Viewed from a Christian perspective, Christmas in a prison cell can, of course, hardly be considered particularly problematic. Most likely many of those here in this building will celebrate a more meaningful and authentic Christmas than in places where it is celebrated in name only.
 
That misery, sorrow, poverty, loneliness, helplessness, and guilt mean something quite different in the eyes of God than according to human judgment; that God turns toward the very places from which humans turn away; that Christ was born in a stable because there was no room for him in the inn — a prisoner grasps this better than others, and for him this is truly good news.
 
And to the extent he believes it, he knows that he has been placed within the Christian community that goes beyond the scope of all spatial and temporal limits, and the prison walls lose their significance. . . .
 
With great gratitude and love,
 
Your Dietrich4
 
Suffering Brings Meaning to Christmas

Ironically, we can miss this meaning of Christmas if our celebration is only wrapped up in comfortable warm fires and the fellowship of friends and family.
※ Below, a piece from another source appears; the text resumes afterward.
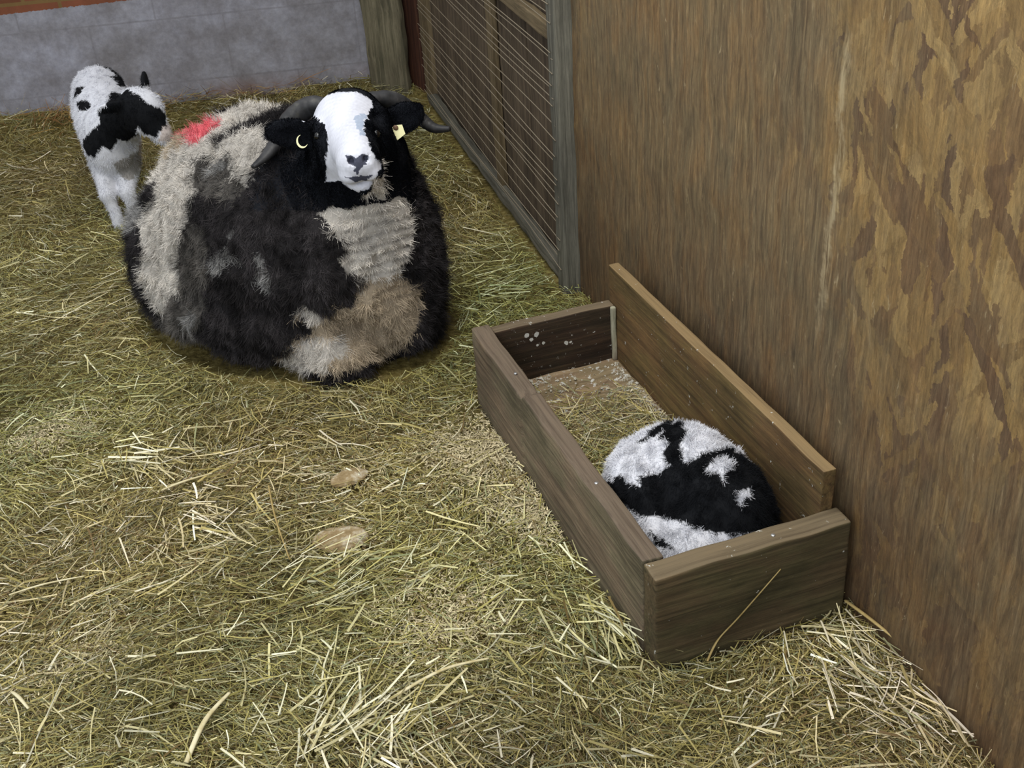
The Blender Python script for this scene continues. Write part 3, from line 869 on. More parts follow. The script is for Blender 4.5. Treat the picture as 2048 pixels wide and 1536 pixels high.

We can miss the memory of our desperation that required the Son of God to suffer for us. We can miss the personal desperation met in the manger. And we can miss out on the fellowship of his sufferings.
 
As we have recently explored, Christmas and suffering are deeply interwoven themes in Scripture. Personal suffering brings deeper meaning to Christmas. And in a season of suffering, the child of God discovers that he suffers not because God has drawn away, but because God has drawn close to us convicts, drawn close through a manger, drawn closer to us than the hard prison cell walls of a cold Nazi prison.
 


1 Dietrich Bonhoeffer Works, vol. 8, Letters and Papers from Prison (Fortress, 2010), 343–347.
2 Ibid., 188.
3 Luther's Works (Fortress, 1957), 31:53.
4 Dietrich Bonhoeffer Works, vol. 8, Letters and Papers from Prison (Fortress, 2010), 224–226.